*Given task*: Print all of the data exactly.

*Source excerpt*:
******
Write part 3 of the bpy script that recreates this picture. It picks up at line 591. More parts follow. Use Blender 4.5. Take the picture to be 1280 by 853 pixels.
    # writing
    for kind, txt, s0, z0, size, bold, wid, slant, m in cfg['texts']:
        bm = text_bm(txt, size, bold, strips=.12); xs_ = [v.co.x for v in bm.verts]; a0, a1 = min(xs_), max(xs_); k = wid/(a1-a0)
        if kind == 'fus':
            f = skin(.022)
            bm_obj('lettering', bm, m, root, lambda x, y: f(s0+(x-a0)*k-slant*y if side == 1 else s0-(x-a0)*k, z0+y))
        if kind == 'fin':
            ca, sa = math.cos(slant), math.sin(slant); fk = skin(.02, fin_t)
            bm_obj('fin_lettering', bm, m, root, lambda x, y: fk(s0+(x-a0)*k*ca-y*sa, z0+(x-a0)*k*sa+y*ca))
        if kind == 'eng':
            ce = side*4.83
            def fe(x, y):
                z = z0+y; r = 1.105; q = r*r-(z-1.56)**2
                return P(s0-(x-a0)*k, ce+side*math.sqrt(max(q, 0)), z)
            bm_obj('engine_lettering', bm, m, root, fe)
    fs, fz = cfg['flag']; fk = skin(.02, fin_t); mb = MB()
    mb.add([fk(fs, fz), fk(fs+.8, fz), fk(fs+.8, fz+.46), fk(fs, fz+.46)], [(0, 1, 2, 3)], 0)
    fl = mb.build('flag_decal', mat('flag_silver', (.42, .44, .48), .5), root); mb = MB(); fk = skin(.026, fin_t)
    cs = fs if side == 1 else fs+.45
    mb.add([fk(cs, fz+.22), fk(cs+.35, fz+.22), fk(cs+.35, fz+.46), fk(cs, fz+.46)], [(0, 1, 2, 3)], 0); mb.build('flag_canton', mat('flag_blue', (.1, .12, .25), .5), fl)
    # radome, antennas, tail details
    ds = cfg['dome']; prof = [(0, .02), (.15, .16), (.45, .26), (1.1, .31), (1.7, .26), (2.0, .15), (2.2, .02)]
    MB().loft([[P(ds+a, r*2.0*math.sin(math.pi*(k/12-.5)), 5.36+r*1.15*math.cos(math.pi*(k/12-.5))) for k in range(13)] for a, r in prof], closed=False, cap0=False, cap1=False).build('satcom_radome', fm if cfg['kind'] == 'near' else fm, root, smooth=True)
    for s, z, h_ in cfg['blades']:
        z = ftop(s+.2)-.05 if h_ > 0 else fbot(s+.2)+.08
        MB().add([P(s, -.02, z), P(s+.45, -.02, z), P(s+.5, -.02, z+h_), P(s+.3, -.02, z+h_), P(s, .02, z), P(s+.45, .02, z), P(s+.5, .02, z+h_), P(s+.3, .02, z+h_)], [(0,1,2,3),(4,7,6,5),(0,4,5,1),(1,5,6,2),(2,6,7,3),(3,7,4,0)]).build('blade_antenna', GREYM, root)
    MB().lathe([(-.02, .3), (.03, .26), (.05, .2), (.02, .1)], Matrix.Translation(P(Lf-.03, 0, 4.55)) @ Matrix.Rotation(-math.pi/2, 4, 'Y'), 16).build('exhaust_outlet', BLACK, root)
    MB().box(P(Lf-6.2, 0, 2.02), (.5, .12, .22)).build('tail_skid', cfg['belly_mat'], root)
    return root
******
*Result below*:
Write part 3 of the bpy script that recreates this picture. It picks up at line 591. More parts follow. Use Blender 4.5. Take the picture to be 1280 by 853 pixels.
    # writing
    for kind, txt, s0, z0, size, bold, wid, slant, m in cfg['texts']:
        bm = text_bm(txt, size, bold, strips=.12); xs_ = [v.co.x for v in bm.verts]; a0, a1 = min(xs_), max(xs_); k = wid/(a1-a0)
        if kind == 'fus':
            f = skin(.022)
            bm_obj('lettering', bm, m, root, lambda x, y: f(s0+(x-a0)*k-slant*y if side == 1 else s0-(x-a0)*k, z0+y))
        if kind == 'fin':
            ca, sa = math.cos(slant), math.sin(slant); fk = skin(.02, fin_t)
            bm_obj('fin_lettering', bm, m, root, lambda x, y: fk(s0+(x-a0)*k*ca-y*sa, z0+(x-a0)*k*sa+y*ca))
        if kind == 'eng':
            ce = side*4.83
            def fe(x, y):
                z = z0+y; r = 1.105; q = r*r-(z-1.56)**2
                return P(s0-(x-a0)*k, ce+side*math.sqrt(max(q, 0)), z)
            bm_obj('engine_lettering', bm, m, root, fe)
    fs, fz = cfg['flag']; fk = skin(.02, fin_t); mb = MB()
    mb.add([fk(fs, fz), fk(fs+.8, fz), fk(fs+.8, fz+.46), fk(fs, fz+.46)], [(0, 1, 2, 3)], 0)
    fl = mb.build('flag_decal', mat('flag_silver', (.42, .44, .48), .5), root); mb = MB(); fk = skin(.026, fin_t)
    cs = fs if side == 1 else fs+.45
    mb.add([fk(cs, fz+.22), fk(cs+.35, fz+.22), fk(cs+.35, fz+.46), fk(cs, fz+.46)], [(0, 1, 2, 3)], 0); mb.build('flag_canton', mat('flag_blue', (.1, .12, .25), .5), fl)
    # radome, antennas, tail details
    ds = cfg['dome']; prof = [(0, .02), (.15, .16), (.45, .26), (1.1, .31), (1.7, .26), (2.0, .15), (2.2, .02)]
    MB().loft([[P(ds+a, r*2.0*math.sin(math.pi*(k/12-.5)), 5.36+r*1.15*math.cos(math.pi*(k/12-.5))) for k in range(13)] for a, r in prof], closed=False, cap0=False, cap1=False).build('satcom_radome', fm if cfg['kind'] == 'near' else fm, root, smooth=True)
    for s, z, h_ in cfg['blades']:
        z = ftop(s+.2)-.05 if h_ > 0 else fbot(s+.2)+.08
        MB().add([P(s, -.02, z), P(s+.45, -.02, z), P(s+.5, -.02, z+h_), P(s+.3, -.02, z+h_), P(s, .02, z), P(s+.45, .02, z), P(s+.5, .02, z+h_), P(s+.3, .02, z+h_)], [(0,1,2,3),(4,7,6,5),(0,4,5,1),(1,5,6,2),(2,6,7,3),(3,7,4,0)]).build('blade_antenna', GREYM, root)
    MB().lathe([(-.02, .3), (.03, .26), (.05, .2), (.02, .1)], Matrix.Translation(P(Lf-.03, 0, 4.55)) @ Matrix.Rotation(-math.pi/2, 4, 'Y'), 16).build('exhaust_outlet', BLACK, root)
    MB().box(P(Lf-6.2, 0, 2.02), (.5, .12, .22)).build('tail_skid', cfg['belly_mat'], root)
    return root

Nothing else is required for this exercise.